**GIVEN REQUEST**
The lines to be extracted run from the start of the listing through the line containing "COL = scene.collection"; copy them exactly and nothing else.

**DATA SEGMENT**
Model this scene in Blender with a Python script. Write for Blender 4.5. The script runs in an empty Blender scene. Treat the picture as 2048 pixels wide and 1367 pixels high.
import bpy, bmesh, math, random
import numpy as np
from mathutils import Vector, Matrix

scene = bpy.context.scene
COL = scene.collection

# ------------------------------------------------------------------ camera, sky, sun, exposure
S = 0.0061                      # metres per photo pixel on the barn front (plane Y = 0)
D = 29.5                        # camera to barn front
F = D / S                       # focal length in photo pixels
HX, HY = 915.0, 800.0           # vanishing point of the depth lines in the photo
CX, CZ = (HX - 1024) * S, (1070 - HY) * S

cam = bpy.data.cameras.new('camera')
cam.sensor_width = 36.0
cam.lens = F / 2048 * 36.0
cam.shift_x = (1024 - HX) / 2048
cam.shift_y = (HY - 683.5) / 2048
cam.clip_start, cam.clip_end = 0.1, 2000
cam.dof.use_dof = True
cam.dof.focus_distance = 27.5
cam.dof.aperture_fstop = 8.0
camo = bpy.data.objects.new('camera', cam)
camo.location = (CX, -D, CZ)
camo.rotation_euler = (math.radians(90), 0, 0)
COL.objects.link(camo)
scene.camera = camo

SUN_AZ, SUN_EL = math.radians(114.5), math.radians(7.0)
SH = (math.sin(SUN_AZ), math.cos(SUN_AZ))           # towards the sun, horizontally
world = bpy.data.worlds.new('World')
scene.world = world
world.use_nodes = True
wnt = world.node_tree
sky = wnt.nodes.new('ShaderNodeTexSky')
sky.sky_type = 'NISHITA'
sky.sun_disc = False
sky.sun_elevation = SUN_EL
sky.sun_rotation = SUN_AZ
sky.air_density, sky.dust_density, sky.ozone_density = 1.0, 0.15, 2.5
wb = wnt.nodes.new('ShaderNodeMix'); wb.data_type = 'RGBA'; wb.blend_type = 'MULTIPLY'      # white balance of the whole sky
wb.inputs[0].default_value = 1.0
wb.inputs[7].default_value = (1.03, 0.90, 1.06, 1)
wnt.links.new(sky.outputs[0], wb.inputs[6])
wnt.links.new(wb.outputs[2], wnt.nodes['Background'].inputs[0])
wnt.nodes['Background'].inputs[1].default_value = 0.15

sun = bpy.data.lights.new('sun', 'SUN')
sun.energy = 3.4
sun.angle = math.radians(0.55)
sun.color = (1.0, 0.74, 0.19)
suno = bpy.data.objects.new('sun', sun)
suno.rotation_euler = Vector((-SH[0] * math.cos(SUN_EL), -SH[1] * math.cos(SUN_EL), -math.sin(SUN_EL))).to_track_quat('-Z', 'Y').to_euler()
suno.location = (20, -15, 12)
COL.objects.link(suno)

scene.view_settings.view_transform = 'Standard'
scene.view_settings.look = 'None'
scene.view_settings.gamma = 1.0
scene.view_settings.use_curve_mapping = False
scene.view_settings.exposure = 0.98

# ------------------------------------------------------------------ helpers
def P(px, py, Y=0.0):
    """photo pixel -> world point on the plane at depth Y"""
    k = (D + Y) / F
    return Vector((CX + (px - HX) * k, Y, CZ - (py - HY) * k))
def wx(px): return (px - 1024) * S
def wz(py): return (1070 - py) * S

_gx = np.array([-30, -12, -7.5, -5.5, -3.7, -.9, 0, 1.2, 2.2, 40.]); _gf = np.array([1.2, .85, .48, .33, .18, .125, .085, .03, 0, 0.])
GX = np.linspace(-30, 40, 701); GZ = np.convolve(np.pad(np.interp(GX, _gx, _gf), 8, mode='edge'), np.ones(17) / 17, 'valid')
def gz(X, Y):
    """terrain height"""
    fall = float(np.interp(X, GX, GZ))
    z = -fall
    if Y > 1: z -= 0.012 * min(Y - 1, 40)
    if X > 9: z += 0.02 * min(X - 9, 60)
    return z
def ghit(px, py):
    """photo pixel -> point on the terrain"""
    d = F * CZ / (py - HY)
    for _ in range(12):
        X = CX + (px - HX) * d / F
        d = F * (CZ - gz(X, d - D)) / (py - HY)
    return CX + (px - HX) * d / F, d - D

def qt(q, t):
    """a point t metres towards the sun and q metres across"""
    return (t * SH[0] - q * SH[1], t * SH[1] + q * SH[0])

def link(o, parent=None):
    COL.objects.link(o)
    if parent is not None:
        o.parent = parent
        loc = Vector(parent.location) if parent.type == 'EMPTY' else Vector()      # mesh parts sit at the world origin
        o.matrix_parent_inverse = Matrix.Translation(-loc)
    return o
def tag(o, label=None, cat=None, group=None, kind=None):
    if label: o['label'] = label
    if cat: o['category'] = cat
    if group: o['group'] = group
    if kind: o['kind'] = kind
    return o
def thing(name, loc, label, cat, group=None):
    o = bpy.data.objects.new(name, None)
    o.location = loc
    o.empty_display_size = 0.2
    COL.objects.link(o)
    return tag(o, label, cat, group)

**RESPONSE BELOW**
Model this scene in Blender with a Python script. Write for Blender 4.5. The script runs in an empty Blender scene. Treat the picture as 2048 pixels wide and 1367 pixels high.
import bpy, bmesh, math, random
import numpy as np
from mathutils import Vector, Matrix

scene = bpy.context.scene
COL = scene.collection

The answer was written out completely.